まず膨張するクラウドコストに関しては、Spot by NetAppによってコストの最適化が挙げられる。無料のCloud Analyzerを使って、コスト最適化の余地を探った上で、クラウドへのリホストの場合はリザーブドインスタンスの自動買い付けを行なう「Eco」、ステートレス・動的なサービスの場合はスポットインスタンスを自動で買い付ける「Elastigroup」、リファクタリングする場合はスポットインスタンスとコンテナを活用する「Ocean」が最適だという。
導入は1500社以上、50万ノード以上におよび、データクラウドサービスで急成長を遂げるSnowflakeはElastigroupを提供することでコンピューティングリソース支出を約7割削減できたという。

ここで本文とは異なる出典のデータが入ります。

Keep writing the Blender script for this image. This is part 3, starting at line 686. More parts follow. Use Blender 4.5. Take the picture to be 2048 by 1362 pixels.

新しいSpot by NetAppとしては、Kubernetes環境でのサーバーレスAparkを実現する「Wave」、Kubernetes環境下での継続的なデリバリを実現するOcean CDといった特定ワークロードに向けたクラウドオプティマイゼーションが挙げられる。また、新たにクラウドデスクトップとして「Spot PC」が発表された。エンタープライズ環境のDaaS運用で必要なオンボーディング、データマイグレーション、アプリケーションのデプロイ、レスポンスタイムのモニタリング、コストの最適化、バックアップなどの機能をサービスとして提供するという。
オンプレ回帰とハイブリッドクラウド利用の現実味
クラウドコストの課題に関しては、オンプレミス回帰やハイブリッドクラウド利用という選択肢も挙げられる。これに関してはData Fabric自体がそもそもこうしたハイブリッド環境を前提としたアーキテクチャとなっており、オンプレミスでのストレージはもちろん、パブリッククラウド上で動作するストレージ・コンピュートの管理サービス群が用意されている。
実際、サイバーエージェントはAIを用いた広告分析を実現する基盤をクラウドからオンプレミスに回帰させた。Kubernetes環境で高い性能を引き出す「NetApp Trident」を採用し、オンプレミスに「NVIDIA DGX-A100」とオールフラッシュアレイ「NetApp AFF A800」を導入。スナップミラーによって、パブリッククラウド上で動作する「Cloud Volumes ONTAP」とデータ連携させているという。
近藤氏は、スナップショットを用いたランサムウェア感染からの迅速な復旧、AIを用いたサイロのないDataOps環境の実現、ラボやDXの実現を支援するラボやワークショップなどを紹介。また、クラウドネイティブアプリのマネジメントを実現する「Astra」やAnsibleやTerraformによるインフラ管理の自動化を可能にするAPIについてもアピールした。最後に「今使えるハイブリッドマルチクラウド運用」のデモとして、「Cloud Manager」を用いたオンプレミスとクラウドサービスのオーケストレーション事例を披露。近藤氏は、「Data Fabricはビジョンではなく、現実的に使えるもの」とアピールした。